The framework helps management understand that there is a need for different types of culture within the organization (nothing against accountants, but do you really want an innovative accounting department?). Second, it gets management to realize that there are competing values at play within an organization, and tradeoffs that need to be made.

Reality Check: Without an honest assessment of the existing cultures (yes, plural) within the organization, it’s difficult to figure out how to change those cultures.

Innovation Scalers

A better picture of the starting point for cultural change to drive innovation is still just the starting point. Organizations need a mechanism for getting there (where “there” is innovation nirvana, or whatever you want to call it).

So what do executives do? They create and fund innovation teams to either “create” innovations or “evaluate” innovations that could be incorporated into and deployed throughout the firm. In other words, they create Innovation Developers and Innovation Explorers.

But that’s not enough to drive change in the organization. There’s still something missing — a team that scales innovation from idea to institutionalization. Sorry for the long word. But I needed a word that conveyed more than just “deploy.”

The missing piece is what Bud Caddell from NOBL calls Innovation Scalers. According to Bud:

“The Scale Team bridges the critical gap between invention and industry standard; exploration and optimization. You’ll likely want the product manager from the Explore phase, along with the chief technical architect of the concept, to remain attached to the project. But you’ll need a new team that can paint a vision (external and internal), chart a revenue model, and doggedly pursue adoption.”
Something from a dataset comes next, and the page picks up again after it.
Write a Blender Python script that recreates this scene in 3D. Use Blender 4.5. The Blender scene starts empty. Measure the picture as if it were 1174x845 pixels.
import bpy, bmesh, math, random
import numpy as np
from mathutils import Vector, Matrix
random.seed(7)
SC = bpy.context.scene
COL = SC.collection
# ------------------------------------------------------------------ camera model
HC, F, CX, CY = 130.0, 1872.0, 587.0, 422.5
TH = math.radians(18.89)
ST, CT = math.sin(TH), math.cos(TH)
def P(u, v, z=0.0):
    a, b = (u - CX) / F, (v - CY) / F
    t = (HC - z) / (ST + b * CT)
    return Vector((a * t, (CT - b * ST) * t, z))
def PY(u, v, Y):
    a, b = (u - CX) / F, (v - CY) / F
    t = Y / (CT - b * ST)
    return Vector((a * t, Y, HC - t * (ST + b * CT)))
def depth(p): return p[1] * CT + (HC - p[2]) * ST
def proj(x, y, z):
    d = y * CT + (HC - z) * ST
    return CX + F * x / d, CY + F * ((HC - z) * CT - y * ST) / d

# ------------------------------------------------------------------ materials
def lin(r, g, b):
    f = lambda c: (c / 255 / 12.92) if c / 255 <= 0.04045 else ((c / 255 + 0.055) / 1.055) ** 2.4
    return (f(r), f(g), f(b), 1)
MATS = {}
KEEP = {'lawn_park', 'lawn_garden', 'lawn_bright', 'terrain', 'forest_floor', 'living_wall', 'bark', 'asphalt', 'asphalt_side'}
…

Bud believes there should be three teams: Explore, Scale, and Optimize. I’m not sure that the Scalers can’t optimize. But I don’t want to quibble here, because Bud is making a huge contribution by pointing out the lack of scalability in most organizations.

innovation_path

The importance of this Scalers team can’t be underestimated. Without the ability to scale innovation, culture change doesn’t happen. Without the ability to scale culture change, innovation doesn’t happen. In other words, the key to culture change and innovation isn’t in the ideas, but in the execution.

change

Success First, Change Second

CEOs who recognize that innovation is being thwarted by change-resistant employees will be waiting a long time for change to come if their goal is to change the culture first. Successful pilots — that get scaled up by the Scalers — create the successes that change the narratives that drive corporate cultures.

Doing it this way — success first, culture change second — isn’t easy. But did anyone (other than maybe the pundits) say it was going to be easy?